** GIVEN REQUEST **
Up to and including the line containing "link('tyre', WT, w); link('rim', RM, w)", please reproduce the lines of the listing below, starting from the top.

** DATASET CONTENT **

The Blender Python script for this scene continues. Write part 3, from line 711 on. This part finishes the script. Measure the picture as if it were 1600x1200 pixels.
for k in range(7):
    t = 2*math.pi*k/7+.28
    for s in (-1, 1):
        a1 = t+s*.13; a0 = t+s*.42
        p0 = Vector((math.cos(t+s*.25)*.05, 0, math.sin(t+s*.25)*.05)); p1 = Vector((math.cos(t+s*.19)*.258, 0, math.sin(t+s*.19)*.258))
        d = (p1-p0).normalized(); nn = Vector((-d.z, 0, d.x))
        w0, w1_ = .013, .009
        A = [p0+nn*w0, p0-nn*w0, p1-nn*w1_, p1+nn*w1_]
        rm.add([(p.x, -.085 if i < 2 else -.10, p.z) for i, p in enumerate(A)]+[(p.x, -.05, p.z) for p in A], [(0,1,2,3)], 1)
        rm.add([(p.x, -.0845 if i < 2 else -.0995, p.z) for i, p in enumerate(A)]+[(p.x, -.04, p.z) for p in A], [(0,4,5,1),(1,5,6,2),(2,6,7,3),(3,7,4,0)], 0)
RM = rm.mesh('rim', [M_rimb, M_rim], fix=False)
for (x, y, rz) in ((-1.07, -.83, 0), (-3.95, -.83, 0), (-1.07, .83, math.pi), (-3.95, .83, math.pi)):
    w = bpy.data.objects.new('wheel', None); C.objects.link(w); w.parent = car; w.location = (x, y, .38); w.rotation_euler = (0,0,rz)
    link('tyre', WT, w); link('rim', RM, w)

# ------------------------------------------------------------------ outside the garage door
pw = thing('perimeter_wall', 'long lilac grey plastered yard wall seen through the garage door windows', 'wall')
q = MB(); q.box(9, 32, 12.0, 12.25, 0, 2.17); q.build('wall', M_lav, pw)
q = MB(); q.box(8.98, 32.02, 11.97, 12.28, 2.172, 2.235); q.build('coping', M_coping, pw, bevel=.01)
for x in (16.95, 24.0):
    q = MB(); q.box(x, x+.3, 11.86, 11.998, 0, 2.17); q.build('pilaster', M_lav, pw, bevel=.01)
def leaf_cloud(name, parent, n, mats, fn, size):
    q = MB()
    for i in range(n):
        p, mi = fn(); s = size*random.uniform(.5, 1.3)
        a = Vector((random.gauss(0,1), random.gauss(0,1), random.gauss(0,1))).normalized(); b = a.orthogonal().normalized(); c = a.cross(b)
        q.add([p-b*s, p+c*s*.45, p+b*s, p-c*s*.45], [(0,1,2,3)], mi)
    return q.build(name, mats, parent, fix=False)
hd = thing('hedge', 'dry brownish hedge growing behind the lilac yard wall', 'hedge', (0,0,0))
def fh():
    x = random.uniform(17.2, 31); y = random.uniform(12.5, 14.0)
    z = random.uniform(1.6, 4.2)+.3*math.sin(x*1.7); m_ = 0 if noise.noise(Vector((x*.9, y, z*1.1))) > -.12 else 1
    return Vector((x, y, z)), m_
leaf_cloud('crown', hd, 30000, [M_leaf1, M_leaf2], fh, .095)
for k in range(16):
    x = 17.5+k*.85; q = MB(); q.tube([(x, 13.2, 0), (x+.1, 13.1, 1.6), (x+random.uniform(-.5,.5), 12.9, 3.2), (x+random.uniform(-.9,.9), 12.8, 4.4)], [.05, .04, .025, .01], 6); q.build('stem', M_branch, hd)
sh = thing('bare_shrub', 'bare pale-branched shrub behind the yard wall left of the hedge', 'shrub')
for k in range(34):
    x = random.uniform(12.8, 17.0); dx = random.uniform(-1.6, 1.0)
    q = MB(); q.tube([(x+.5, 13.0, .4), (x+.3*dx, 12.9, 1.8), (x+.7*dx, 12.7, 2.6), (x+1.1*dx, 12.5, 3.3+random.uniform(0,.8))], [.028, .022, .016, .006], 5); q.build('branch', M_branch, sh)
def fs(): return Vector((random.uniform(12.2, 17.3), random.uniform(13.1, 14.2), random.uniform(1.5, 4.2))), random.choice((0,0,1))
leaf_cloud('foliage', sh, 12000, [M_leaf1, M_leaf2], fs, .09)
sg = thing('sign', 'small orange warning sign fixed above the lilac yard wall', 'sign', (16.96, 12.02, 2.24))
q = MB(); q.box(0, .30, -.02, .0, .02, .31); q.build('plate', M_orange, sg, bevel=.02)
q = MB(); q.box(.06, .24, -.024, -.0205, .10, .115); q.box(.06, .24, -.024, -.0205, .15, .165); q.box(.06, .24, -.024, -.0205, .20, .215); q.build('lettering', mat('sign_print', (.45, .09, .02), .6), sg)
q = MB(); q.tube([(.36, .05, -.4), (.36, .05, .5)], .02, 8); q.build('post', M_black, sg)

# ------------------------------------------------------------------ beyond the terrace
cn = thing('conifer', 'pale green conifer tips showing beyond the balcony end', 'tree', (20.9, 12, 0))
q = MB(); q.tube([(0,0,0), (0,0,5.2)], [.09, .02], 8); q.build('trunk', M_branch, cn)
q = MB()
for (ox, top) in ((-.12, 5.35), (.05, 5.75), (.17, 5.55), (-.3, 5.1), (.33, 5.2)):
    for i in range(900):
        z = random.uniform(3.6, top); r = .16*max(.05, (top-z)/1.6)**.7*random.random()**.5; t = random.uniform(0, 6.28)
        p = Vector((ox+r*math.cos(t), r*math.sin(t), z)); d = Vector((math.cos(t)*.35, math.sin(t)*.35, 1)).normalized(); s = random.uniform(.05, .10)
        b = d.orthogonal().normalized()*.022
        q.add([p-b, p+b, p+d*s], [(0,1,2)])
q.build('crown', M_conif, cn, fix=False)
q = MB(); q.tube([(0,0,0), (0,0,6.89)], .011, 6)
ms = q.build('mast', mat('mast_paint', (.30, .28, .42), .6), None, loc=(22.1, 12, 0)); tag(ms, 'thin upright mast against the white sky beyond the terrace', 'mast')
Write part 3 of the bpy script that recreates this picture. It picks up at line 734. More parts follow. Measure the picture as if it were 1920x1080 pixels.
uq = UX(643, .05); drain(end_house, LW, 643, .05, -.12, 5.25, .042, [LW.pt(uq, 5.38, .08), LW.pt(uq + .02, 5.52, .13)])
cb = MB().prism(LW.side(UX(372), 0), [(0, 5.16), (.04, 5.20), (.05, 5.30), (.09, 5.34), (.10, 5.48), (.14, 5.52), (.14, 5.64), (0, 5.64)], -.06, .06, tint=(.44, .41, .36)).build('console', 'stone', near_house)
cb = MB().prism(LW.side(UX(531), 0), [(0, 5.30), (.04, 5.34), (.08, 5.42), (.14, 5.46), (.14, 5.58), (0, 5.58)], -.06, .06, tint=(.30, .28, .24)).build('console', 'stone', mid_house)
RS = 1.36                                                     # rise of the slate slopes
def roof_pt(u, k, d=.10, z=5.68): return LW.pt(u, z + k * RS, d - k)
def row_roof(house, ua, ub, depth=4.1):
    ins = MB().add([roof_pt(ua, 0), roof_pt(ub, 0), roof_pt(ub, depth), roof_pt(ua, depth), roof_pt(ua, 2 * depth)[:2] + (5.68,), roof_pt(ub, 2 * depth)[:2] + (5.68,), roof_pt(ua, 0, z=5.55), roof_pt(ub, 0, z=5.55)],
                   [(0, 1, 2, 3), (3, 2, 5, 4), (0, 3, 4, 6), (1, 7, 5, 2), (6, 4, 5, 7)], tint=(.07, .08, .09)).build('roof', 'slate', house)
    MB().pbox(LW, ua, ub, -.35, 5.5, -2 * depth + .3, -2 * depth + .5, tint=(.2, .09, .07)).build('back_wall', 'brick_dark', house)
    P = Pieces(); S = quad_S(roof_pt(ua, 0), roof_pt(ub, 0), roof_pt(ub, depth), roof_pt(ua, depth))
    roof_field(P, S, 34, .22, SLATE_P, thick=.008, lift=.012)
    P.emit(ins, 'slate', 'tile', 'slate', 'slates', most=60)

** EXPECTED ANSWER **
The Blender Python script for this scene continues. Write part 3, from line 711 on. This part finishes the script. Measure the picture as if it were 1600x1200 pixels.
for k in range(7):
    t = 2*math.pi*k/7+.28
    for s in (-1, 1):
        a1 = t+s*.13; a0 = t+s*.42
        p0 = Vector((math.cos(t+s*.25)*.05, 0, math.sin(t+s*.25)*.05)); p1 = Vector((math.cos(t+s*.19)*.258, 0, math.sin(t+s*.19)*.258))
        d = (p1-p0).normalized(); nn = Vector((-d.z, 0, d.x))
        w0, w1_ = .013, .009
        A = [p0+nn*w0, p0-nn*w0, p1-nn*w1_, p1+nn*w1_]
        rm.add([(p.x, -.085 if i < 2 else -.10, p.z) for i, p in enumerate(A)]+[(p.x, -.05, p.z) for p in A], [(0,1,2,3)], 1)
        rm.add([(p.x, -.0845 if i < 2 else -.0995, p.z) for i, p in enumerate(A)]+[(p.x, -.04, p.z) for p in A], [(0,4,5,1),(1,5,6,2),(2,6,7,3),(3,7,4,0)], 0)
RM = rm.mesh('rim', [M_rimb, M_rim], fix=False)
for (x, y, rz) in ((-1.07, -.83, 0), (-3.95, -.83, 0), (-1.07, .83, math.pi), (-3.95, .83, math.pi)):
    w = bpy.data.objects.new('wheel', None); C.objects.link(w); w.parent = car; w.location = (x, y, .38); w.rotation_euler = (0,0,rz)
    link('tyre', WT, w); link('rim', RM, w)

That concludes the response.